# start of Raw data
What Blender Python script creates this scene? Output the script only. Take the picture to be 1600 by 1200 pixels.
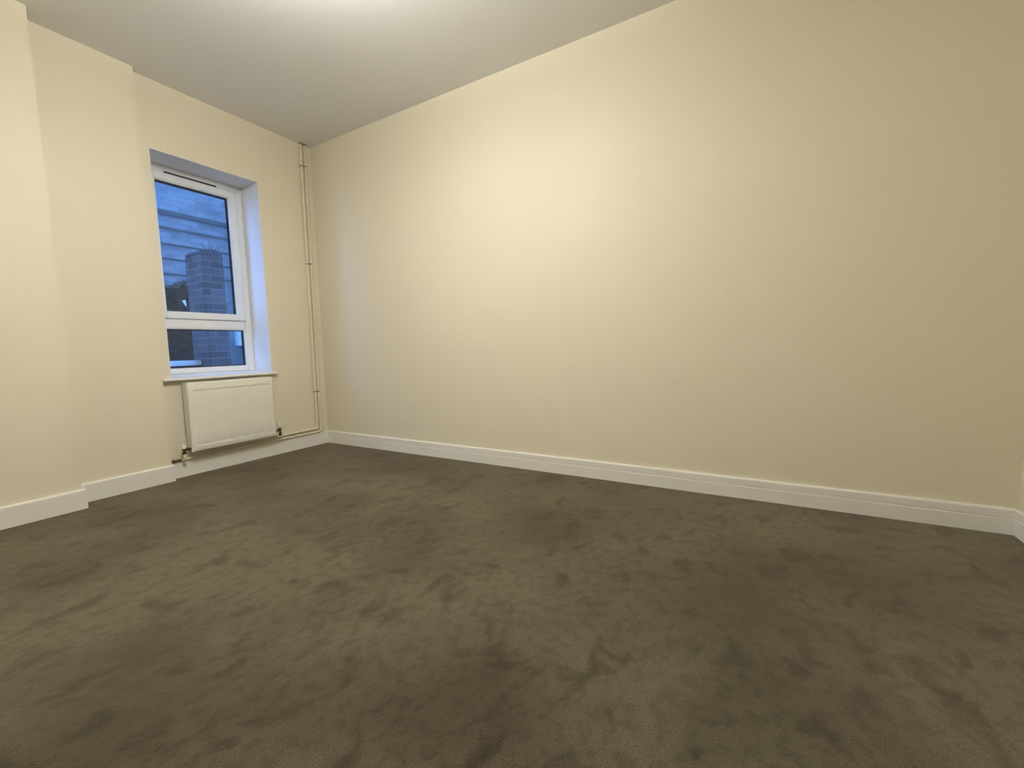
import bpy, bmesh, math, random
from mathutils import Vector, Matrix
random.seed(7)
scene = bpy.context.scene
for o in list(bpy.data.objects):
    bpy.data.objects.remove(o, do_unlink=True)
C = scene.collection

# ------------------------------------------------------------------ camera
YAW, PITCH, ROLL, FPX = 1.0514, -0.0871, -0.0261, 661.365
cd = bpy.data.cameras.new('camera'); cam = bpy.data.objects.new('camera', cd); C.objects.link(cam)
cd.sensor_fit = 'HORIZONTAL'; cd.sensor_width = 36.0; cd.lens = FPX * 36.0 / 1600.0
cd.clip_start = 0.02
fw = Vector((math.sin(YAW)*math.cos(PITCH), math.cos(YAW)*math.cos(PITCH), math.sin(PITCH)))
rt = Vector((math.cos(YAW), -math.sin(YAW), 0)); up = rt.cross(fw)
r2 = rt*math.cos(ROLL) + up*math.sin(ROLL); u2 = -rt*math.sin(ROLL) + up*math.cos(ROLL)
M = Matrix((r2, u2, -fw)).transposed().to_4x4()
M.translation = Vector((-2.5938, -3.5283, 0.8613))
cam.matrix_world = M
scene.camera = cam

# ------------------------------------------------------------------ dusk sky, exposure
world = bpy.data.worlds.new('dusk_sky'); scene.world = world; world.use_nodes = True
wn = world.node_tree.nodes; wl = world.node_tree.links; wn.clear()
wo = wn.new('ShaderNodeOutputWorld'); bg = wn.new('ShaderNodeBackground')
bg.inputs['Color'].default_value = (0.16, 0.39, 1.0, 1); bg.inputs['Strength'].default_value = 8.0
wl.new(bg.outputs[0], wo.inputs[0])
vs = scene.view_settings
vs.view_transform = 'Standard'; vs.look = 'None'; vs.exposure = 0.0; vs.gamma = 1.0; vs.use_curve_mapping = False
LX, LY, LZ0, LZ1, LR = -1.72, -2.14, 2.36, 2.52, 0.15      # pendant lamp
SIDE, DOWN, UP = 89.0, 115.0, 340.0            # its glow: fabric side, lower and upper diffuser
LAMP_COLOR = (1.0, 0.97, 0.92, 1)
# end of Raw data
Problem requirements: Copy all the data exactly as written, but skip any picture.

Result of the task:
What Blender Python script creates this scene? Output the script only. Take the picture to be 1600 by 1200 pixels.
import bpy, bmesh, math, random
from mathutils import Vector, Matrix
random.seed(7)
scene = bpy.context.scene
for o in list(bpy.data.objects):
    bpy.data.objects.remove(o, do_unlink=True)
C = scene.collection

# ------------------------------------------------------------------ camera
YAW, PITCH, ROLL, FPX = 1.0514, -0.0871, -0.0261, 661.365
cd = bpy.data.cameras.new('camera'); cam = bpy.data.objects.new('camera', cd); C.objects.link(cam)
cd.sensor_fit = 'HORIZONTAL'; cd.sensor_width = 36.0; cd.lens = FPX * 36.0 / 1600.0
cd.clip_start = 0.02
fw = Vector((math.sin(YAW)*math.cos(PITCH), math.cos(YAW)*math.cos(PITCH), math.sin(PITCH)))
rt = Vector((math.cos(YAW), -math.sin(YAW), 0)); up = rt.cross(fw)
r2 = rt*math.cos(ROLL) + up*math.sin(ROLL); u2 = -rt*math.sin(ROLL) + up*math.cos(ROLL)
M = Matrix((r2, u2, -fw)).transposed().to_4x4()
M.translation = Vector((-2.5938, -3.5283, 0.8613))
cam.matrix_world = M
scene.camera = cam

# ------------------------------------------------------------------ dusk sky, exposure
world = bpy.data.worlds.new('dusk_sky'); scene.world = world; world.use_nodes = True
wn = world.node_tree.nodes; wl = world.node_tree.links; wn.clear()
wo = wn.new('ShaderNodeOutputWorld'); bg = wn.new('ShaderNodeBackground')
bg.inputs['Color'].default_value = (0.16, 0.39, 1.0, 1); bg.inputs['Strength'].default_value = 8.0
wl.new(bg.outputs[0], wo.inputs[0])
vs = scene.view_settings
vs.view_transform = 'Standard'; vs.look = 'None'; vs.exposure = 0.0; vs.gamma = 1.0; vs.use_curve_mapping = False
LX, LY, LZ0, LZ1, LR = -1.72, -2.14, 2.36, 2.52, 0.15      # pendant lamp
SIDE, DOWN, UP = 89.0, 115.0, 340.0            # its glow: fabric side, lower and upper diffuser
LAMP_COLOR = (1.0, 0.97, 0.92, 1)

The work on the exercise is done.